Asked if he wanted to continue in the agricultural role, given his elevation to be Deputy Prime Minister upon becoming Nationals leader and increased work-load, Mr Joyce said “I’ve got no plans of goring anywhere”.
“If you’re doing a good job I believe that you should, as much as possible, stick to your knitting,” he said.
“If you’re doing something well, stick to it and I understand the portfolio.
“You can never write these things in blood and sign them in blood because you just don’t know the future but if I didn’t want the portfolio I have the right, as the Deputy Prime Minister, at any point in time, to get another one and I haven’t done that.”
Mr Joyce said farm stakeholders also liked the fact he was continuing as the minister and they “think that we’re doing a very good job”.
“People may say, ‘Well that’s just egotistical’ but it’s not; that’s just what people are saying and people are saying it’s one of the sweetest spots they’ve ever been in financially, in their life.”
Mr Joyce has prioritised dam building and this week talked up providing $2.5 billion for water infrastructure projects, since Water policy was taken from the Environmental ministry portfolio and moved into Agriculture, after Mr Turnbull became leader, as a consequence of that initial Coalition agreement.
But he said if there was any change of government, the Opposition would sabotage the culture that his government has been steadily building, within each department.
“The Labor party will split it and Water will go back to Environment under Labor which means you’ll be dealing with Greenies telling you how evil you are, rather than agriculture saying it’s a resource that we need to utilise,” he said.
“You can’t govern for future governments but I’m creating the culture within the Agriculture Department that water is a natural fit and I hope wiser heads in the future keep it like that.
“It would be silly to move it out because it would just create a complete sort of dysfunctionality because we’d have a massive resource of agriculture residing in another department whose job it is to generally say the word ‘no ‘and the job of agriculture is to have a culture where it generally says the word ‘yes’.”
Asked if he’d changed his political style since becoming leader 12-months ago - given he built his high profile reputation initially as a maverick Queensland Senator - Mr Joyce said he had to change.
“Once you become leader you have a responsibility for the collective rather than just yourself,” he said.
“But I believe in people having their own dung heaps and operating them.
“My style is slightly different to others where they’ll just talk form the front but I delegate to other people.
“I’ve always had that belief, whether I was an accountant or working the farm property.
“If you’re mustering a mob of cattle, you don’t spend your whole life on the two way radio telling the person where to go because they get annoyed with you.
“They’ll say, ‘Mate if you know so much come and do it yourself’ so you just explain the overall task like, ‘I want you to have those cattle in the yards by lunch time’ and they say ‘ok leave that with me’.
“You manage things, if it looks like coming unstuck, and if people are doing a good job, on their own behalf, you leave them alone.”

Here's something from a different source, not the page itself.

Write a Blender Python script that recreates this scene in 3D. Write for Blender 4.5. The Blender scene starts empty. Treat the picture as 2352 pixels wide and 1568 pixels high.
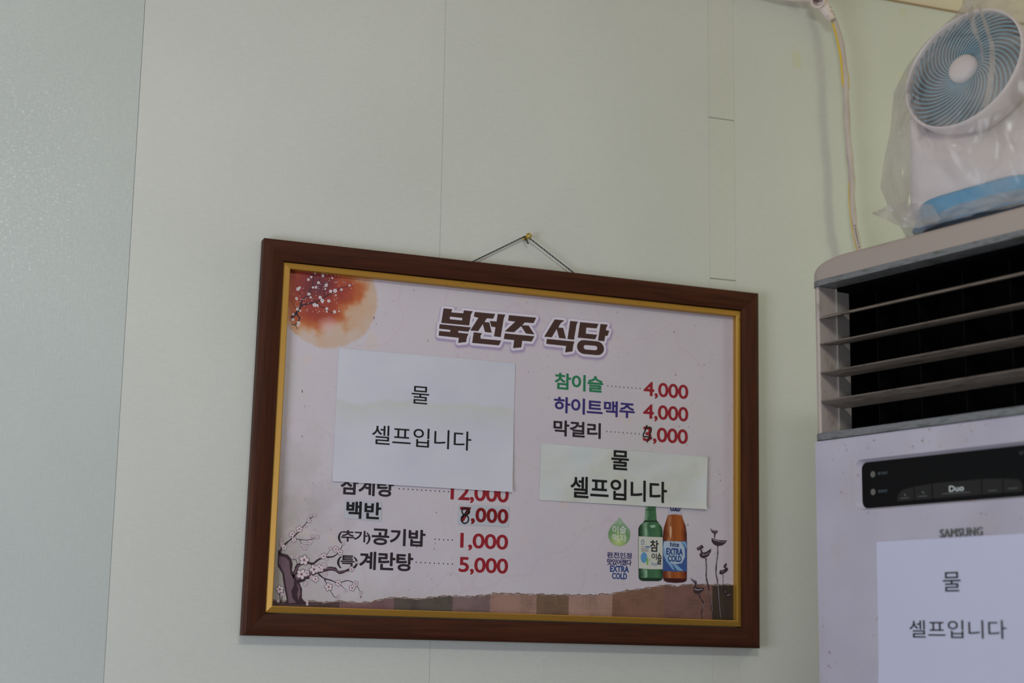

Of his effort retaining his NSW rural seat of New England at last year’s election and the Coalition holding onto government, Mr Joyce said he was pleased his party had also managed to grow its representative numbers.
“I’m happy with the team and the direction we’re going,” he said.
“It’s an incredible honour and we’ll just keep working and that’s about all we can do.
“My party’s pretty tight – no one is leaving our party.
“We understand our people and I think the National party is going pretty well.
“We’re not perfect but we’re going all-right.
“We’re going to talk about our achievements - not about ourselves.
“But you need to talk about your achievements otherwise people don’t know what you’ve done.
“Our people are the poorest people in the poorest towns.”